The presents brought by the Wise Men serve as the inspiration of our modern day gift giving. Though “Santa” is now the one bearing gifts, please don’t tell me that he is just the symbolic embodiment of crass commercialization and greed. Every child and remnant of a child knows that he is the spirit of benevolence and merriment. His pack is filled with celebration, fond, doting parenthood, and the mysterious Good that sometimes falls out of the sky and into our undeserving arms. We are ashamed, we are amazed, but we keep looking up. That is called Hope. Hope is the starry backdrop of our revolving Christmas Drama.

So, know that the carols and the bells merely reflect the sound of Love, which sings as it knits together and sustains the universe. We have tasted a very small morsel of this Love when we eat the cookies and drink the eggnog together. Our families, when they are at their best, show us just the tiniest beginning of what it means to truly belong.

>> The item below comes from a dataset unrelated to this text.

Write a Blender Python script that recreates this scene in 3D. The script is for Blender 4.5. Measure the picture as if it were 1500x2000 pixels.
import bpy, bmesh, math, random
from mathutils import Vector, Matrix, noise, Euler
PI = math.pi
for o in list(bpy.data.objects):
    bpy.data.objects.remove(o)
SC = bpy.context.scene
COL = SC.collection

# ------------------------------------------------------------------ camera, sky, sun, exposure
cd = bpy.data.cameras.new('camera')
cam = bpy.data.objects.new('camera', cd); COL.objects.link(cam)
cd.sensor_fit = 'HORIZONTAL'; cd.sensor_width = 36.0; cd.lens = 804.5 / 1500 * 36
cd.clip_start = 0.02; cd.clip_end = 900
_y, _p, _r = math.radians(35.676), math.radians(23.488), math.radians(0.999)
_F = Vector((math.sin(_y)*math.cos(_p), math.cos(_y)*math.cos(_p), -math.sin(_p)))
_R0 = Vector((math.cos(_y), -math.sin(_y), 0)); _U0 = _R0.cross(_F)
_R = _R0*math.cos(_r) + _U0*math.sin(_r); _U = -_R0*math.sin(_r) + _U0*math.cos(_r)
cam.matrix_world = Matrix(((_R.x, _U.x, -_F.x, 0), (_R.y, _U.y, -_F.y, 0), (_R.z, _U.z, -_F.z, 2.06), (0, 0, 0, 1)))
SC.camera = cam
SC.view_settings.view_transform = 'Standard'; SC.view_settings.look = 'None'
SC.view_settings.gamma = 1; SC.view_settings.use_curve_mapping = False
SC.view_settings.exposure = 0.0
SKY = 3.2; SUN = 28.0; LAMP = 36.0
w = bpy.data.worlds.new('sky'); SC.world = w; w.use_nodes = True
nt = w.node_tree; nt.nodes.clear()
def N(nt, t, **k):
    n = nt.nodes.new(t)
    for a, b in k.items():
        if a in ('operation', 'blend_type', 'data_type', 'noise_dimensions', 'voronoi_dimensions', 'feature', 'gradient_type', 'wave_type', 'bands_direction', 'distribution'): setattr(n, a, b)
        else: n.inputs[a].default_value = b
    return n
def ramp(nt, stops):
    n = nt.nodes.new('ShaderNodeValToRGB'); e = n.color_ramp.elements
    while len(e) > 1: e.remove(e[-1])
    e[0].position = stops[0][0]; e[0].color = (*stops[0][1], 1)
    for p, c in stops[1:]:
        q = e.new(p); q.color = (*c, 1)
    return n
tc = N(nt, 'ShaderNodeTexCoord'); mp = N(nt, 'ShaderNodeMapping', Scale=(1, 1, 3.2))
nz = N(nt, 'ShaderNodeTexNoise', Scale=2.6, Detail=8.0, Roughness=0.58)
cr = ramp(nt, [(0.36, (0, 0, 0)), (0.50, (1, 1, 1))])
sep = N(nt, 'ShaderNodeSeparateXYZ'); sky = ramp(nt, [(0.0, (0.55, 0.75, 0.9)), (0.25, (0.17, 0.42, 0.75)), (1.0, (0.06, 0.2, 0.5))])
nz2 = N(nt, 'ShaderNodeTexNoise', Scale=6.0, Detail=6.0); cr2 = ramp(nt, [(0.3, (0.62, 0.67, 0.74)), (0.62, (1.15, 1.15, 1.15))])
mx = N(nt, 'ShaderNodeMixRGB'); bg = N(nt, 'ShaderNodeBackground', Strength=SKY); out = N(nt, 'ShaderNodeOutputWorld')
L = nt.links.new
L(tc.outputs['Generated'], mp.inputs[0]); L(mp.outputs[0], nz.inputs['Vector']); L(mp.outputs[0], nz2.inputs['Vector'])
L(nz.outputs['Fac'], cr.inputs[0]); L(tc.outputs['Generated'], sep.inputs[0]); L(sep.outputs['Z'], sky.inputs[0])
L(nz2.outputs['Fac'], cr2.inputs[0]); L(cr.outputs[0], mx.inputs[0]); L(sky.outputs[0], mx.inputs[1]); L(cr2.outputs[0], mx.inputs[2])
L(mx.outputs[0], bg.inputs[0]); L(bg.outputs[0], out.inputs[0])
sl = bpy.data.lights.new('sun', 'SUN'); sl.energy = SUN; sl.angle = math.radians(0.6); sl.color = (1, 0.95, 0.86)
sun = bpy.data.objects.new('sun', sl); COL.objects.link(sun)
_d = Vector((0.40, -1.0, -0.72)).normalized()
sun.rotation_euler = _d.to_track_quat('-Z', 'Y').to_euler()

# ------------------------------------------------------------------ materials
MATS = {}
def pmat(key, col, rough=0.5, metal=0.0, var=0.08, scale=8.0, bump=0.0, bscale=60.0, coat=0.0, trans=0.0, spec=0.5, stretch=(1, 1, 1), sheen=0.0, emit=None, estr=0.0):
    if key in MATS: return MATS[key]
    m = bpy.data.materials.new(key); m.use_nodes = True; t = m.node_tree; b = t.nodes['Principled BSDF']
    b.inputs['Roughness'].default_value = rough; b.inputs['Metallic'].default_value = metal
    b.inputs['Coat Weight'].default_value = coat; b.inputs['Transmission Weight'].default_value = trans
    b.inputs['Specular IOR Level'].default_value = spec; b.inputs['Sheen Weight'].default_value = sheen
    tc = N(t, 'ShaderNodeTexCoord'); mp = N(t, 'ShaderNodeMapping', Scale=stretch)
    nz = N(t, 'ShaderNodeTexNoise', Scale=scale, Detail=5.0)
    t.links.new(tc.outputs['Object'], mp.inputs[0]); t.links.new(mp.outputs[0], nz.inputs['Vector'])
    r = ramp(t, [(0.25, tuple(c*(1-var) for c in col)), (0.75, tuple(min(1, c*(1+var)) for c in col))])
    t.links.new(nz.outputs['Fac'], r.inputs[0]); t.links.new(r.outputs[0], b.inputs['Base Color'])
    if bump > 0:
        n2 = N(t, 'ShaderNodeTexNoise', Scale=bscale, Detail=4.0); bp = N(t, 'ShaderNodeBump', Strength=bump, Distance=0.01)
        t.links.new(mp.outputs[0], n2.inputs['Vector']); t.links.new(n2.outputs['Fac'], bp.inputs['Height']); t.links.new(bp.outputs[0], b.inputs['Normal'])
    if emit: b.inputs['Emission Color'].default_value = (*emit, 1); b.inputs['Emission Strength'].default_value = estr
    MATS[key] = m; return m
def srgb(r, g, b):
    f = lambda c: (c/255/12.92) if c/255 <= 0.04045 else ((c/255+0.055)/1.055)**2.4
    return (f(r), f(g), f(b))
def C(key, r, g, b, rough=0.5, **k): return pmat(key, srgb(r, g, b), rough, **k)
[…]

Deep in our spirits we stubbornly and persistently know there is a place where all these virtues are held in perfection, so we continually reach out for it, even when it seems silly. We sense that someday, when we have ended the journey that took us over the river and through the woods, we will indeed go to Grandmother’s house, and boy, won’t it just be Heaven?

Sleigh bells ring. Are you listening?